NC State wants to play the underdog card, but it’s time to adjust to life as a favorite

·3 min read

There’s a long line of N.C. State coaches who made the mistake of tempting fate, and in the aftermath of the double-overtime win over Clemson, Dave Doeren certainly put himself in the crosshairs when he declared, “the curse is broken.”

To Doeren’s credit, and perhaps relief, his team has successfully navigated pitfalls that have tripped up lesser Wolfpack teams in the two games since. N.C. State avoided a letdown trap-game upset against Louisiana Tech before blowing out Boston College in Chestnut Hill, not exactly a friendly locale for N.C. State in the past.

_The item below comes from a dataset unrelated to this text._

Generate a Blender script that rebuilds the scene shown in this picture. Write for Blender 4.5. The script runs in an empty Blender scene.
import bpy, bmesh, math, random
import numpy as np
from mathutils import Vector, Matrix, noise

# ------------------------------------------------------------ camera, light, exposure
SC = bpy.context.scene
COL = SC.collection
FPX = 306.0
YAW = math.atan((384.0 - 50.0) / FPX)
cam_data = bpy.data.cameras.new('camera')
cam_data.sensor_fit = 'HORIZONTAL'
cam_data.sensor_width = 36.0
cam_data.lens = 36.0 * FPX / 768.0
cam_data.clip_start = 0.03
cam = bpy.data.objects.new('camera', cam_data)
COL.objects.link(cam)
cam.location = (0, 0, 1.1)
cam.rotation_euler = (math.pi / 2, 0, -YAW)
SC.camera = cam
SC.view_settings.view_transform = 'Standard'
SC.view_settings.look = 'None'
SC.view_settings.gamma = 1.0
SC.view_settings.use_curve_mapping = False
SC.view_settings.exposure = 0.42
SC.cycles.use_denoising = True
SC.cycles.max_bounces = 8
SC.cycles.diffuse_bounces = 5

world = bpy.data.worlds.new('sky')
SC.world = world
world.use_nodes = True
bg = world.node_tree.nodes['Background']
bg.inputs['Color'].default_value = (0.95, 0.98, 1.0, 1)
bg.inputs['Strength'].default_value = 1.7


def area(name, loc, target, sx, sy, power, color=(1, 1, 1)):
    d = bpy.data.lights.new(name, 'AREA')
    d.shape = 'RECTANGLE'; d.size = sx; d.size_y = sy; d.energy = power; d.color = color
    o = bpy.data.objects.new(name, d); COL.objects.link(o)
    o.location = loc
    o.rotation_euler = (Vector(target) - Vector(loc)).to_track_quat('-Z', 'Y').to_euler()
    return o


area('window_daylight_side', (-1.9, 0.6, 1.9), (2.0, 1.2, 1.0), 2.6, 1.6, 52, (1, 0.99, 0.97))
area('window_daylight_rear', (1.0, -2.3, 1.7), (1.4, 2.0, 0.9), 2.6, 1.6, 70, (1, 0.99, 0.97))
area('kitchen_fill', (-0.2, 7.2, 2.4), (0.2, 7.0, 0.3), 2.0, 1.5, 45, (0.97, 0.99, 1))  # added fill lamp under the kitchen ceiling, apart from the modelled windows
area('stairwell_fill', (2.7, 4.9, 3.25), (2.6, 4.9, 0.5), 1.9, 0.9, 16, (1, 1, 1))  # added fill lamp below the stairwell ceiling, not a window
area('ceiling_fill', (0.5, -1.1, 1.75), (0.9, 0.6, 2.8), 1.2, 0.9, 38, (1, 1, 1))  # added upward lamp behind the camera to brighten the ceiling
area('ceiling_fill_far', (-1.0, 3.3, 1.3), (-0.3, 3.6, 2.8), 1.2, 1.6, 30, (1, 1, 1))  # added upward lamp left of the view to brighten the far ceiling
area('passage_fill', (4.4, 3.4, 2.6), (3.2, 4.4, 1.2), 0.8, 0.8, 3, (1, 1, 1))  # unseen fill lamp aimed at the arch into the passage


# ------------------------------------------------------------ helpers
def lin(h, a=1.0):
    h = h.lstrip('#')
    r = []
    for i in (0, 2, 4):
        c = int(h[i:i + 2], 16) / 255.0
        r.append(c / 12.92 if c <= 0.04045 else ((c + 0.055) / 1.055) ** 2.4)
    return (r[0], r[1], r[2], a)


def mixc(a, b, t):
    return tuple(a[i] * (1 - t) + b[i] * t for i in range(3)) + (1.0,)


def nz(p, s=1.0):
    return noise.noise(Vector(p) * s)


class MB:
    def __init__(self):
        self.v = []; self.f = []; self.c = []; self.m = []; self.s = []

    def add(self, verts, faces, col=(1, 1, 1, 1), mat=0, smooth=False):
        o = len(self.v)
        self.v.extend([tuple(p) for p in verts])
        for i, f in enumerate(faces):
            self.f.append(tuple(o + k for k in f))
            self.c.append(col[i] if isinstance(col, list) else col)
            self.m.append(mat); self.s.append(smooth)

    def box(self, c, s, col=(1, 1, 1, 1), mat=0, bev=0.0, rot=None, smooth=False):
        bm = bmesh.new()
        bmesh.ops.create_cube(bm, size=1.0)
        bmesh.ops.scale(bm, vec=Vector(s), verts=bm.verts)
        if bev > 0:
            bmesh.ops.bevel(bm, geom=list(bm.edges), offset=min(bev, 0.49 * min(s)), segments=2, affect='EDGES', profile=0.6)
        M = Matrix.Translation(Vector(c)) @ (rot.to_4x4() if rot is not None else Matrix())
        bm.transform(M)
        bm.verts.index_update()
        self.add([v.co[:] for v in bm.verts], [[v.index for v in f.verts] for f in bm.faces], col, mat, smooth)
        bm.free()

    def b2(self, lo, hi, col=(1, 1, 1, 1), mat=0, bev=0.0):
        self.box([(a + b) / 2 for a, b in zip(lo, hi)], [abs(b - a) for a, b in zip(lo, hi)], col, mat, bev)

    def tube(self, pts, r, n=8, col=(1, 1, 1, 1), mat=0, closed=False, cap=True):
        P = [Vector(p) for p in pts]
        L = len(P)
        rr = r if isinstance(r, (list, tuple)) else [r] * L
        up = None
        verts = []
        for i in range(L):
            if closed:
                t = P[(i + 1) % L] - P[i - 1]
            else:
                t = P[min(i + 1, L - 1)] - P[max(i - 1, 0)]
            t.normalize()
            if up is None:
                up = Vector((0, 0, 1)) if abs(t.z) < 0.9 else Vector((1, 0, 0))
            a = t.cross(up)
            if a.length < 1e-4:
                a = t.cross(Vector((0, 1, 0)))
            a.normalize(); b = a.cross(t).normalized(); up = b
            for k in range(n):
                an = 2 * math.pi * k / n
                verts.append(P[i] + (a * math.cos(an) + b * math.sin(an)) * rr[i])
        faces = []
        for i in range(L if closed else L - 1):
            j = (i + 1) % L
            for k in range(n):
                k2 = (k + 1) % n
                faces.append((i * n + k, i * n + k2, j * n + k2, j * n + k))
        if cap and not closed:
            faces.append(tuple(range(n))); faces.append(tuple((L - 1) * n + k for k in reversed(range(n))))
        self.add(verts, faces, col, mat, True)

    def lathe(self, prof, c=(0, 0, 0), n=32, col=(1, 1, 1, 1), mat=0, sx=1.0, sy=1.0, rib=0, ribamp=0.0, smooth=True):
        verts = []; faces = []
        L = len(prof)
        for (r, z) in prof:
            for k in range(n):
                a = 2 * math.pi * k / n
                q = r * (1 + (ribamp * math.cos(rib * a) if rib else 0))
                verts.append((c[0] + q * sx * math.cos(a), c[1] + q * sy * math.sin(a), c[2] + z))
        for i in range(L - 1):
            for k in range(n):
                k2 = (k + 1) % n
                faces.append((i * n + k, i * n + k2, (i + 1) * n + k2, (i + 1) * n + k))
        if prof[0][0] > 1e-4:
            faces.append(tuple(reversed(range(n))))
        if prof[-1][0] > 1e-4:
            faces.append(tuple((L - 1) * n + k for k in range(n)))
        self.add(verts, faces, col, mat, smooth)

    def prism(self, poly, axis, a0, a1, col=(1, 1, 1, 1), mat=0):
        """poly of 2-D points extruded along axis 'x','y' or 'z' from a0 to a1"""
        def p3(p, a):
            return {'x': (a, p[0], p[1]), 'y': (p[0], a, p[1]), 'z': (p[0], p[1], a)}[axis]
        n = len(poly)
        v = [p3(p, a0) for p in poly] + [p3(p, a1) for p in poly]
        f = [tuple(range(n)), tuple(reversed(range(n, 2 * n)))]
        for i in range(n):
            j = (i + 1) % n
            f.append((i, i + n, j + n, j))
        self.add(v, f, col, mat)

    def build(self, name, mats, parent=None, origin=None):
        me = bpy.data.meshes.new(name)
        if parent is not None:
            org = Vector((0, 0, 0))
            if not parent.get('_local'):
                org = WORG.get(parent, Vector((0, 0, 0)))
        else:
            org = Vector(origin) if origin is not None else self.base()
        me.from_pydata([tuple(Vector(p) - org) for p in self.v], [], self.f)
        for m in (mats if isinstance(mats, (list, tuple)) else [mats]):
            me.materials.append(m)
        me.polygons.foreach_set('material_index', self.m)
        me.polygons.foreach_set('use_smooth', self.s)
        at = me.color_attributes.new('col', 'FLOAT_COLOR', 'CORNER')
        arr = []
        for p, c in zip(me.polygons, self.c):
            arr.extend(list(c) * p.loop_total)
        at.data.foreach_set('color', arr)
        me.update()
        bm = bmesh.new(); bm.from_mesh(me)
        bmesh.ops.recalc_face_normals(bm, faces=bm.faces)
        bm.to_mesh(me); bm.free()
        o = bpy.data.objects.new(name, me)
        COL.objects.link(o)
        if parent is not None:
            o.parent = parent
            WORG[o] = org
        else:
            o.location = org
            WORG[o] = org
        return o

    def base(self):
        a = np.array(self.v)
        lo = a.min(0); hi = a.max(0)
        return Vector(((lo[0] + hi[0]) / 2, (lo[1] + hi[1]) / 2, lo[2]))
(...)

With that comes a new challenge. This team has used a perceived lack of respect to fuel itself, but respect is starting to pile up. A resounding win like Saturday’s — on the road, against an opponent that has given the Wolfpack fits over the years, leaving no doubt — went a long way toward relegitimizing N.C. State after the early season loss at Mississippi State.

N.C. State moved up to 18th from 22nd in the AP Top 25 this week while the Wolfpack opened as a 2-point favorite at Miami this weekend — and enough money quickly poured in on N.C. State to run that to 3.5 points. As things stand, the Wolfpack is likely to be favored in all of its remaining games save one, at Wake Forest, and even that could flip if N.C. State continues to win.

So if the Wolfpack players felt they “haven’t got the respect I think we’ve earned,” as Devan Boykin said Saturday night, the respect is starting to fall in line with what N.C. State objectively deserves.

“My focus is just to keep them in the place that they’ve been, and that’s hungry,” Doeren said. “We’re climbing a mountain and we haven’t gotten to the top of it. What I don’t want to do is take our eyes off the path.”

Doeren has always seemed more comfortable as an underdog — and even Monday was still playing that card: “People don’t respect us for whatever reason” — but that narrative is turning, whether N.C. State likes it or not. Vegas has noticed. AP voters have noticed. ESPN and the ACC power brokers have noticed, with nary a noon game in sight. Just Monday, the Oct. 30 home game against Louisville was announced as a 7:30 p.m. start.

If anything, N.C. State is getting more respect from the voters than objective metrics would justify: The Wolfpack is 21st in ESPN’s FPI and 20th in Strength of Record.

As long as N.C. State continues to take care of business, closing in on what may very well be a winner-take-Atlantic trip to Winston-Salem in November, it’s going to be even harder to claim that the Wolfpack is being overlooked, even if that’s what N.C. State would prefer to claim.

“Do we take pride in trying to prove people wrong?” Doeren asked. “ Yeah, we do.”

Yet the really good teams excel at proving people right. Week after week. Without drama. Just like N.C. State did at Boston College.

It is certainly harder, especially for programs that aren’t used to it, to be the favorite, to face the expectation to perform, to be in a position where wins are maybe a little less rewarding and losses are always a lot more painful. Such is the price of success.

N.C. State got a taste of that in Week 2 — it was a 1-point road favorite in Starkville — and dealt with it far better against Louisiana Tech and Boston College. That’s going to be the life the Wolfpack leads for the next three weeks, at least. And if it’s fortunate, even longer.